* **Provided material**
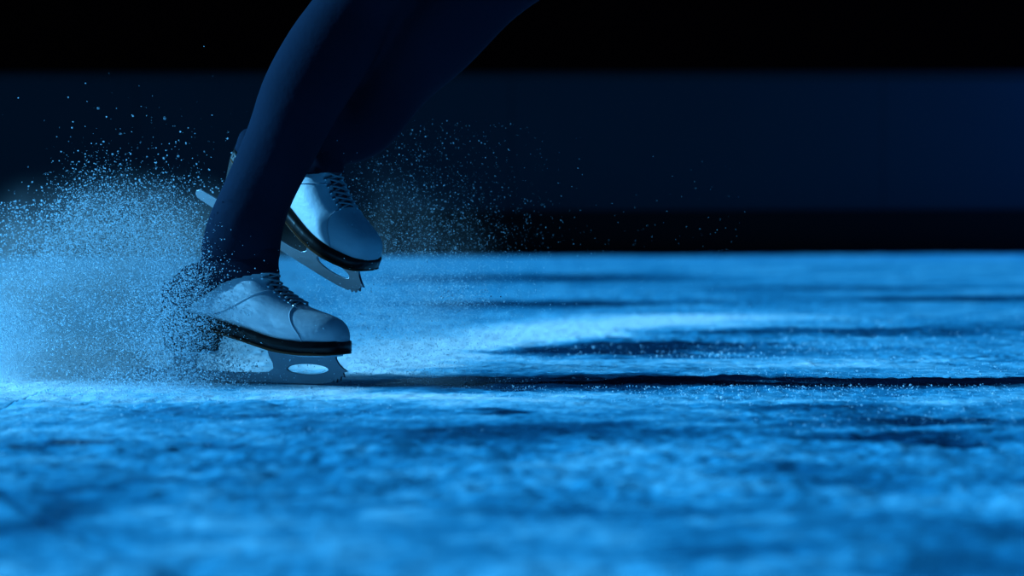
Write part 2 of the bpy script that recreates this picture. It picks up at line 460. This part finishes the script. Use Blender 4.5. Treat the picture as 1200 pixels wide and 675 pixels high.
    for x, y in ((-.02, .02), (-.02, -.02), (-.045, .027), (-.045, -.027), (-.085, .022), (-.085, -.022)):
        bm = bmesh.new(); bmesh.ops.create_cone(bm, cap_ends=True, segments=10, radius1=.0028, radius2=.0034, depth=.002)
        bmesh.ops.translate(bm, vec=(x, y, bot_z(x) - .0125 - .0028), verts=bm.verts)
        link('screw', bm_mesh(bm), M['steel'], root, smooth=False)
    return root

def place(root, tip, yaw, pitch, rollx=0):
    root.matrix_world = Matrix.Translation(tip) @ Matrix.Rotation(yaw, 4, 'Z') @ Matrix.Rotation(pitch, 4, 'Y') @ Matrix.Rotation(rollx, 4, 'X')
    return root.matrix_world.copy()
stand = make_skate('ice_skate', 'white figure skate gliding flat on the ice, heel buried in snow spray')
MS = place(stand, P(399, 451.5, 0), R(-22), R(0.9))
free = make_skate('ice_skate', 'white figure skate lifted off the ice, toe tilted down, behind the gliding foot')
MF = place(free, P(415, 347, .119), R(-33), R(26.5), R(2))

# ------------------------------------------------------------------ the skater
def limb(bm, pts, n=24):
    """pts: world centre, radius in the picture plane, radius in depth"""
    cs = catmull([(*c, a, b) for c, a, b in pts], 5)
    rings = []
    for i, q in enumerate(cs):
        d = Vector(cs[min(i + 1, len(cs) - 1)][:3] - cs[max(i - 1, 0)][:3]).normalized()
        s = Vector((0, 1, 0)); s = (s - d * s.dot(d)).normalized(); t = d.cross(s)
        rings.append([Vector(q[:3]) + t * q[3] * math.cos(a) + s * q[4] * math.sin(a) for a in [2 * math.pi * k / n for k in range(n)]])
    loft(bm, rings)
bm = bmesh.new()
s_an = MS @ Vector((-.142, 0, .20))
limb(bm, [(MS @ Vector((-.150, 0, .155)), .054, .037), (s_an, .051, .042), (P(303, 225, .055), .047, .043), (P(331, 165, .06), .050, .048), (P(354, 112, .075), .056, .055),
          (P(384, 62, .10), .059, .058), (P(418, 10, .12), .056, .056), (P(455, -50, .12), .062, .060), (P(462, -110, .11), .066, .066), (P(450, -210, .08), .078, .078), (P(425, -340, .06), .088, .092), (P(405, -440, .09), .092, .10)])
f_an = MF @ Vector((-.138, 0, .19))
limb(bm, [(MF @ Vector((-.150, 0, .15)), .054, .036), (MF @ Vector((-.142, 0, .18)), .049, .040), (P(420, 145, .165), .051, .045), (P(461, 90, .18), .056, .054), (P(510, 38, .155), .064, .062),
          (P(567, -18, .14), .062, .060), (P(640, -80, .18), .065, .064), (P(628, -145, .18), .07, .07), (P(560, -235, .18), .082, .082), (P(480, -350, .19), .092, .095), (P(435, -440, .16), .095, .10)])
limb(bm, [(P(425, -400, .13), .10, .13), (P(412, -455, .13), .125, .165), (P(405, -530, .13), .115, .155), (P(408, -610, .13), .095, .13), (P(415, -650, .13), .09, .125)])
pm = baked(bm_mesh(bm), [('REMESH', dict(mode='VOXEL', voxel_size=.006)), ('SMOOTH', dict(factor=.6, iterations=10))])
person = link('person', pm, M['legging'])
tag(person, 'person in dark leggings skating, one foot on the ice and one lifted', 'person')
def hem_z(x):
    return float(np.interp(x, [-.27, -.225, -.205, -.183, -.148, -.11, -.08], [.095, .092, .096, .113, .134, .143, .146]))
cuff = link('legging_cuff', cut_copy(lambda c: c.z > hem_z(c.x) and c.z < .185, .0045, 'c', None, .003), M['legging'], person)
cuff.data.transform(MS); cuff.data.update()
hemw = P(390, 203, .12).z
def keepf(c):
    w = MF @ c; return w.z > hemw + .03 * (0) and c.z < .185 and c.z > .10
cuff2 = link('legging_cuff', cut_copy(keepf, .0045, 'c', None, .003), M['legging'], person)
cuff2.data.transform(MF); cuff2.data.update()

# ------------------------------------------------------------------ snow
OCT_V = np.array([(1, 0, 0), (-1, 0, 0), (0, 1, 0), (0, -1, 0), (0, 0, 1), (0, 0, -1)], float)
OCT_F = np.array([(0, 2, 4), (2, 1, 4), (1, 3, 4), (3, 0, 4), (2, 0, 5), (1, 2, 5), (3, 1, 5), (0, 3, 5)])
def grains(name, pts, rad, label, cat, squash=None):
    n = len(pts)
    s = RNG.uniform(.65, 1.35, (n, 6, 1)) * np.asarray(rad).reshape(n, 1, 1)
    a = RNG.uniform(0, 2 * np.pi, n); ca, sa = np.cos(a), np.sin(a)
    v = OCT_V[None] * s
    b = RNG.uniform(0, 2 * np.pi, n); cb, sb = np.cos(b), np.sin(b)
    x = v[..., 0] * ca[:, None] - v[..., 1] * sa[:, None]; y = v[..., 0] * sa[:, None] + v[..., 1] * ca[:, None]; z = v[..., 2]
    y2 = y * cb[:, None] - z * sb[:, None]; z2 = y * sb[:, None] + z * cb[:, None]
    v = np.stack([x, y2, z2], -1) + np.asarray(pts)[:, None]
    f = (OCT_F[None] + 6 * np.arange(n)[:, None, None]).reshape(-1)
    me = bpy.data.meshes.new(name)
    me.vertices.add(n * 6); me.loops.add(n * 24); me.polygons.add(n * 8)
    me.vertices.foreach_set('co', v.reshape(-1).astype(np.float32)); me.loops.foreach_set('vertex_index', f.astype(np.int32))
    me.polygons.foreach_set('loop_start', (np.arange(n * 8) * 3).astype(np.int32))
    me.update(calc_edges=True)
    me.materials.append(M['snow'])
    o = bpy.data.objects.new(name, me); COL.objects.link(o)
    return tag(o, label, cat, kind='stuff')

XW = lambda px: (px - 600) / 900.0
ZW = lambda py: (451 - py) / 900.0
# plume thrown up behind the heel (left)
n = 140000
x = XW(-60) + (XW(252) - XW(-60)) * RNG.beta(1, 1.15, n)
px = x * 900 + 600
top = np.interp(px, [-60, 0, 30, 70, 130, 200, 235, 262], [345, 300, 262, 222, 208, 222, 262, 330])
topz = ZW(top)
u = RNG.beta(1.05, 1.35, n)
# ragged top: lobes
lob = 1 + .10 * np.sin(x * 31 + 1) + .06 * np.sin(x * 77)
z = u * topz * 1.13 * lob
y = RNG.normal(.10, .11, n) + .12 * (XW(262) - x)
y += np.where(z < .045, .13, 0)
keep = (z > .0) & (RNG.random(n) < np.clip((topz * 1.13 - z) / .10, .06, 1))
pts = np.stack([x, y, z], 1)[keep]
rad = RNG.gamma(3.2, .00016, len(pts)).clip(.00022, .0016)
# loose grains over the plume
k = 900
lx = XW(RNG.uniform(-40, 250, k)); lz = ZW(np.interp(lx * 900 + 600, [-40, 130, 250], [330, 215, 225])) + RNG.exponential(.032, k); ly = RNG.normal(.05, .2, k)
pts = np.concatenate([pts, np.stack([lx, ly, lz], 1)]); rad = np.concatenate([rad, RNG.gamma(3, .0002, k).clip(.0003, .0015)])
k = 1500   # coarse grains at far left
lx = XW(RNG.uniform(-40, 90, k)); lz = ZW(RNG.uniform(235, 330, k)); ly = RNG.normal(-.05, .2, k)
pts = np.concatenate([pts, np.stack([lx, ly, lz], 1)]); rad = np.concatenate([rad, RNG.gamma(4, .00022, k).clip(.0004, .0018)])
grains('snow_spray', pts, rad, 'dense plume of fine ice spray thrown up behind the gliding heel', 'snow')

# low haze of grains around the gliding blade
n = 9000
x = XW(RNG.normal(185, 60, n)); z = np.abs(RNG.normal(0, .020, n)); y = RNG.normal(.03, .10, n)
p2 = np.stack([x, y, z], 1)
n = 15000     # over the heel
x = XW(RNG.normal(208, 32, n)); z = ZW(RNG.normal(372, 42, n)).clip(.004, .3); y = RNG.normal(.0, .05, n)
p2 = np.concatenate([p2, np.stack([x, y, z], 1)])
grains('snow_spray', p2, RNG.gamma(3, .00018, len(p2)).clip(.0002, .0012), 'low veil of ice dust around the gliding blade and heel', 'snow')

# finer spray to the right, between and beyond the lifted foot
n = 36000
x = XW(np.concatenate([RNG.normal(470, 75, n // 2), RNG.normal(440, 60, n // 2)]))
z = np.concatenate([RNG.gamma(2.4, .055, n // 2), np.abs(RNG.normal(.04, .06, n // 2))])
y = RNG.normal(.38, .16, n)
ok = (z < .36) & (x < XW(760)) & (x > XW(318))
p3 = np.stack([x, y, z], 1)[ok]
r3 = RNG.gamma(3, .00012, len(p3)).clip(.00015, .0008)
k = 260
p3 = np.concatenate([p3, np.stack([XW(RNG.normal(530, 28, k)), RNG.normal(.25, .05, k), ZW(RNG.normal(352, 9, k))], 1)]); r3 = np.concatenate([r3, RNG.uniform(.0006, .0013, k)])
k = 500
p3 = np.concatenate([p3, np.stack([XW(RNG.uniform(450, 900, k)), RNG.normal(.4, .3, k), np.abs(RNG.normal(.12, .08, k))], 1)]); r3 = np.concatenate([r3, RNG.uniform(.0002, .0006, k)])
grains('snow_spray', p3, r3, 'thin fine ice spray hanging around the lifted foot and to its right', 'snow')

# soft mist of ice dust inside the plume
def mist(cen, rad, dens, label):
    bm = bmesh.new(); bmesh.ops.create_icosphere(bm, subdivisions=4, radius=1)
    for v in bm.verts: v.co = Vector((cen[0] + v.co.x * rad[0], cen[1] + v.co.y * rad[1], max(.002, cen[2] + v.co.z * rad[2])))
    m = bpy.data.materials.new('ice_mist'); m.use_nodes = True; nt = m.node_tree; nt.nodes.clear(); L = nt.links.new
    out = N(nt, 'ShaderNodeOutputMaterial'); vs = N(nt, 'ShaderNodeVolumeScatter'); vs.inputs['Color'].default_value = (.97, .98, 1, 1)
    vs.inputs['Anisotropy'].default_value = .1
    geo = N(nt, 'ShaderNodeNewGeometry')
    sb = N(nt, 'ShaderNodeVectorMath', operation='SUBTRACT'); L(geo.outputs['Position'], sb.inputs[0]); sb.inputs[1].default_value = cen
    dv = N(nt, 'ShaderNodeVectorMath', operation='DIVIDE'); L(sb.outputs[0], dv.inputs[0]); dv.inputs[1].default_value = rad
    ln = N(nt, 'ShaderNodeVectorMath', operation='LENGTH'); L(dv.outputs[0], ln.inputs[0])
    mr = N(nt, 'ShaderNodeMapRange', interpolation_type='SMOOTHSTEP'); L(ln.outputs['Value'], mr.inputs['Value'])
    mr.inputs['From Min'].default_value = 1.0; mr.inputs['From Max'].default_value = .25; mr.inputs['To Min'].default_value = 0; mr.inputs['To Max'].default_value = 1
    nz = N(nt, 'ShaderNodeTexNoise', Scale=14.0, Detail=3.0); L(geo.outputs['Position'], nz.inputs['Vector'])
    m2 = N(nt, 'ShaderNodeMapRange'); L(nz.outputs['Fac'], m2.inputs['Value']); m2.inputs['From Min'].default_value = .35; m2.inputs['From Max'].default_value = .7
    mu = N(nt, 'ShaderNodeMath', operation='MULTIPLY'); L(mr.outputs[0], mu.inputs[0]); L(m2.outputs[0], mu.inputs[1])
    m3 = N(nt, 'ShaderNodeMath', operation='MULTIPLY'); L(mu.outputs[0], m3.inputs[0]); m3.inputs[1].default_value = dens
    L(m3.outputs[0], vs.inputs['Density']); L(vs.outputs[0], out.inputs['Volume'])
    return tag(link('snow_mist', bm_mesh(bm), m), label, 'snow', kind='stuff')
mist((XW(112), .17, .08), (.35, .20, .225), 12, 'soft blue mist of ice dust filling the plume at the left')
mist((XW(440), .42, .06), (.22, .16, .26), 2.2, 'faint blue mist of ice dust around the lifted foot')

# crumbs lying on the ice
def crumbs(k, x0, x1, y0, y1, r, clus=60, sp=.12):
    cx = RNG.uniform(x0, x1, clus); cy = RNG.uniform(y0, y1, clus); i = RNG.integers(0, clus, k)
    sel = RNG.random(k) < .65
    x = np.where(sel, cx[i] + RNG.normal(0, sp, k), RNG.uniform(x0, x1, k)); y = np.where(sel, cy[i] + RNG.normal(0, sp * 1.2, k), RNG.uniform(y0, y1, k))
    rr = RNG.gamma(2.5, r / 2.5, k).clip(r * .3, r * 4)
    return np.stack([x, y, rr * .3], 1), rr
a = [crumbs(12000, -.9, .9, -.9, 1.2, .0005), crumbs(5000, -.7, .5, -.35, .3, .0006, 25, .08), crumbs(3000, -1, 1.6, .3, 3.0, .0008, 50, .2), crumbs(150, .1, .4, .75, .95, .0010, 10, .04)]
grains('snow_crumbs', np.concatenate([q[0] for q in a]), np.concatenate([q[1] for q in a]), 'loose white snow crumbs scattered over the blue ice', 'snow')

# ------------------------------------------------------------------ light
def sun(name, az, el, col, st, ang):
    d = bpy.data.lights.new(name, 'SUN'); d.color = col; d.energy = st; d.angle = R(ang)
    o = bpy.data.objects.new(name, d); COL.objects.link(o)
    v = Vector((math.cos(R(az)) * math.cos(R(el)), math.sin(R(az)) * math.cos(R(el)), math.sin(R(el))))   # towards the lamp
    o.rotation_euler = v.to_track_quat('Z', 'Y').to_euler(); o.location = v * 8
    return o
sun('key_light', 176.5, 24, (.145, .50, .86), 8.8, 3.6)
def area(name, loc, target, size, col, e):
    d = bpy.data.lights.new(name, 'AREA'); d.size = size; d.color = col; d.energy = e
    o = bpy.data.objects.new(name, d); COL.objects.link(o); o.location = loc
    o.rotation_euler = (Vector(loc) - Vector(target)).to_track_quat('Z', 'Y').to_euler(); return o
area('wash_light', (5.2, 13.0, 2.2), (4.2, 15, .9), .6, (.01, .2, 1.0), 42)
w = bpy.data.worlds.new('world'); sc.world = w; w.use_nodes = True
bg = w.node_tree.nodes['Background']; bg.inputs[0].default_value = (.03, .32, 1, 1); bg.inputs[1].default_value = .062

* **Instructions to follow**
Reproduce the data above word for word from its first line through the line that holds "MF = place(free, P(415, 347, .119), R(-33), R(26.5), R(2))", both ends included; skip pictures.

* **Answer to this problem**
Write part 2 of the bpy script that recreates this picture. It picks up at line 460. This part finishes the script. Use Blender 4.5. Treat the picture as 1200 pixels wide and 675 pixels high.
    for x, y in ((-.02, .02), (-.02, -.02), (-.045, .027), (-.045, -.027), (-.085, .022), (-.085, -.022)):
        bm = bmesh.new(); bmesh.ops.create_cone(bm, cap_ends=True, segments=10, radius1=.0028, radius2=.0034, depth=.002)
        bmesh.ops.translate(bm, vec=(x, y, bot_z(x) - .0125 - .0028), verts=bm.verts)
        link('screw', bm_mesh(bm), M['steel'], root, smooth=False)
    return root

def place(root, tip, yaw, pitch, rollx=0):
    root.matrix_world = Matrix.Translation(tip) @ Matrix.Rotation(yaw, 4, 'Z') @ Matrix.Rotation(pitch, 4, 'Y') @ Matrix.Rotation(rollx, 4, 'X')
    return root.matrix_world.copy()
stand = make_skate('ice_skate', 'white figure skate gliding flat on the ice, heel buried in snow spray')
MS = place(stand, P(399, 451.5, 0), R(-22), R(0.9))
free = make_skate('ice_skate', 'white figure skate lifted off the ice, toe tilted down, behind the gliding foot')
MF = place(free, P(415, 347, .119), R(-33), R(26.5), R(2))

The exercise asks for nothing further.